Online homewares store Temple & Webster has seen its impressive run continue through the holiday season, with the six months to December 31 bringing a 556 per cent boom in EBITDA.
Revenue rose 118 per cent to $161.6 million, while earnings hit $14.8 million from $2.3 million during the same period last year.
“While 2020 remained a challenge for the country, we are proud that many Australians continued to turn to Temple & Webster for their furniture and homewares needs,” Temple & Webster chief executive Mark Coulter said.
“[This result] allows us to accelerate our investment into areas such as data, technology, private label and brand awareness to further differentiate our proposition.”
And the second half of the business’ financial year has already started strongly, Coulter said, with January’s revenue growth tracking above 100 per cent.

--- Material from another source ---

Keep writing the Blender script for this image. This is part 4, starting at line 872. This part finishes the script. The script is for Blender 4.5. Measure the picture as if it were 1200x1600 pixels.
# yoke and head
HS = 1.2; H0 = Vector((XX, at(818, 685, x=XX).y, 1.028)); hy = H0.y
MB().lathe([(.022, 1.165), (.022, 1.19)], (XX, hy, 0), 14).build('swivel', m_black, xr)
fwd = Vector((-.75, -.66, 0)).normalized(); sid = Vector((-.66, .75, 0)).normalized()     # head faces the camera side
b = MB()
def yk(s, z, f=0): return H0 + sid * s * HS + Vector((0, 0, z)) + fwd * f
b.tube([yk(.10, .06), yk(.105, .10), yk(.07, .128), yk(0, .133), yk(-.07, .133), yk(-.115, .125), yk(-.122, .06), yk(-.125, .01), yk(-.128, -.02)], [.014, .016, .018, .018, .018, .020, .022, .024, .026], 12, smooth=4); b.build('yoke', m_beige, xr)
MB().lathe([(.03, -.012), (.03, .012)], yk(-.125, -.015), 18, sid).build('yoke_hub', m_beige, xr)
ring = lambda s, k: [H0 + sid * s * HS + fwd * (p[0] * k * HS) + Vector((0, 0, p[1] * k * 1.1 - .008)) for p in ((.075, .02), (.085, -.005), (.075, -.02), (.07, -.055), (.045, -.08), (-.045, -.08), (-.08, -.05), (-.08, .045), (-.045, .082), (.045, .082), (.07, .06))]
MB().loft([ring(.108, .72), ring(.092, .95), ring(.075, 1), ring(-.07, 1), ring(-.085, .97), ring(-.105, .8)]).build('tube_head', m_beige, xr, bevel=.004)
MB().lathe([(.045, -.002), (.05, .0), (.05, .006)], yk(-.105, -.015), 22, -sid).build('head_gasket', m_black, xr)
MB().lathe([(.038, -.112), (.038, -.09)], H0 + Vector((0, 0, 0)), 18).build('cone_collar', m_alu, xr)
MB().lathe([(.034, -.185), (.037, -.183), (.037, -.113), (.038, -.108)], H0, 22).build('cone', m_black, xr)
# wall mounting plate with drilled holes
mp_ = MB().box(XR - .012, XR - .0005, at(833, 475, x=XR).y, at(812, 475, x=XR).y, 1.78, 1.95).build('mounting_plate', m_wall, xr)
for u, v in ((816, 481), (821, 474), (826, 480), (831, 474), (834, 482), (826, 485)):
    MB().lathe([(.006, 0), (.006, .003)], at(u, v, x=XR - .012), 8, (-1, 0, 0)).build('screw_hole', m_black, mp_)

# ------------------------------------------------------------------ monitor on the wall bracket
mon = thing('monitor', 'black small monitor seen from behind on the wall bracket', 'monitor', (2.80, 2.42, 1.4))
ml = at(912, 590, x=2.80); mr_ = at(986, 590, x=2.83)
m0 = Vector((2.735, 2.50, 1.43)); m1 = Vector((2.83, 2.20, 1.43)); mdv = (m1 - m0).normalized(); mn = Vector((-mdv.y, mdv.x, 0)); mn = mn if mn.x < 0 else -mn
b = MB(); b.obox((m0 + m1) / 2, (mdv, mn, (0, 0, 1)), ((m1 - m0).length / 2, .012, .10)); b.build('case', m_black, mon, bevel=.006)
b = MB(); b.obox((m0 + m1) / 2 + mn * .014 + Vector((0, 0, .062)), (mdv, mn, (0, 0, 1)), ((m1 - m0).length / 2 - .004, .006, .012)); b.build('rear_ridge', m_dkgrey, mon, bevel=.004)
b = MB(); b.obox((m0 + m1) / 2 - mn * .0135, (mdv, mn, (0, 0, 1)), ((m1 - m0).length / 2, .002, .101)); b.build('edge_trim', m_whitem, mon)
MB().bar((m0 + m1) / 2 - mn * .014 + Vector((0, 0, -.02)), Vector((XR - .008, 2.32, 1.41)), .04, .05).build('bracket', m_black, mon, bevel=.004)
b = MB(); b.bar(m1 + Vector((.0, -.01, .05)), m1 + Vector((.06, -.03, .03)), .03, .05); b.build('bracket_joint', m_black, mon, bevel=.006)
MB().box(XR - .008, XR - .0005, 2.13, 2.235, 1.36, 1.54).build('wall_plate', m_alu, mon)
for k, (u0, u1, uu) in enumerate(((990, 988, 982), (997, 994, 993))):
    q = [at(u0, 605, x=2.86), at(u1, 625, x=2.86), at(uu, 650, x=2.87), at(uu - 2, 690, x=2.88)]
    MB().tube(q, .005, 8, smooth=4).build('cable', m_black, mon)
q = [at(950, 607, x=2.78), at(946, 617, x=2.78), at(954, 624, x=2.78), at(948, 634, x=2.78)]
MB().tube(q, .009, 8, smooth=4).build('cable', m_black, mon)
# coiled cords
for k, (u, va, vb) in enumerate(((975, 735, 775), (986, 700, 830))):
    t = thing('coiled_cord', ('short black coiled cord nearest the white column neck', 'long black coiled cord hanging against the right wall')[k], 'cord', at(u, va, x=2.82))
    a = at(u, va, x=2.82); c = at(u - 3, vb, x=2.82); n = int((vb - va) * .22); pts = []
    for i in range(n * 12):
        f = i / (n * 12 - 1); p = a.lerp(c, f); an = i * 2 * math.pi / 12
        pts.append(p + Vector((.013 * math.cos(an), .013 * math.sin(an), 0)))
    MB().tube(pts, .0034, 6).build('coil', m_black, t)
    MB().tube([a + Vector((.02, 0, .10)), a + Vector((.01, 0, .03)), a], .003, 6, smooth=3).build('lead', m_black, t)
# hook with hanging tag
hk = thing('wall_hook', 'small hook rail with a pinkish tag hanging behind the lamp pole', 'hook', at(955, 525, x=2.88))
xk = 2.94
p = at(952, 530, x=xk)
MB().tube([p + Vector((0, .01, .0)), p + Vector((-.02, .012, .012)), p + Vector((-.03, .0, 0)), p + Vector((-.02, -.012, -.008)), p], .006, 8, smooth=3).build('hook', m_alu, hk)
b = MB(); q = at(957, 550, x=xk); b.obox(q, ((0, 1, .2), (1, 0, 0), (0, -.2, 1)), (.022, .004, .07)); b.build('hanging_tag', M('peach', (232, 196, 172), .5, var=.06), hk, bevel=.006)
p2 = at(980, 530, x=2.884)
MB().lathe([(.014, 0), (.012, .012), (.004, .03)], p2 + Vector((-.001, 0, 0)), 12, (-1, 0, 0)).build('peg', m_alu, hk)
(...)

However, the results fell short of Goldman Sachs’ expectations for the business, which predicated an EBITDA result of $17.6 million and revenue of $171.1 million, according to The Motley Fool.
At the time of writing, shares in Temple & Webster had fallen 8.75 per cent.
Regardless, the business expects the powerful tailwinds of Australia’s accelerated adoption of online retail to continue well into 2021: with restrictions on travel and a recovery of the housing market and unemployment levels likely to further grow Temple & Webster’s business.
“Our strategy of being a category specialist, with a clear customer offering built around the biggest and best range of furniture and homewares in the country, combined with the most inspirational content and services and a great delivery experience and customer service, is working,” Coulter said.
“The advantages of being the online market leader are apparent as we continue to grow our market share.”